We have often had occasion to remind Members of the swift decline of standards which began a hundred years ago and continues apace to-day. So much has already been lost or forgotten! A case in point is provided by the long or doubled dash.
Dashes have many types and more uses, too many to enumerate here in full; we wish to draw attention to only two of them.
A) The
em-rule or dash ordinaire is used within a sentence:
1) to break, within a sentence, its grammatical continuity
2) to stand on either side of parentheses, repetitions, or emphasis
3) to introduce an afterthought, a summary, a balancing phrase, or an amplification.
B) The
double em-rule or dash doublé is used at the end of a sentence which is broken off; it indicates incompleteness.

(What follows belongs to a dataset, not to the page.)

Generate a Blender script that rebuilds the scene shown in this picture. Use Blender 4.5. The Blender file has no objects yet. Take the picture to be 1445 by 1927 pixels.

The absolute distinction between these two types of dashes will we trust be evident.
C) Then there are
three points (within a sentence) indicating hesitation; and where hesitation results in incompleteness (at the end of a sentence, that is) we expect to find neither a double dash nor even the three points but in fact
four of them.
On this page from R.H. Benson's spiritual novel
Initiation, first published in 1914, we see clearly distinguished the cases set out above: the em-rule, the double em-rule, the three points of hesitation, and the four points!
How subtle the distinction, impossible to-day, between the double dash after "Catholic," showing only the incompleteness of the utterance, and the four points after "missed the point, somehow," which emphasize the speaker's hesitation!
Incidentally the phrase "half-formed and inchoate" will we expect be quite useful in our forthcoming contribution to the Stockhausen thread.
It is is it not
the Penguin people who are at least partly to blame for the deplorable loss of all these distinctions, and for the slip-shod standards with which we are to-day expected somehow to content ourselves.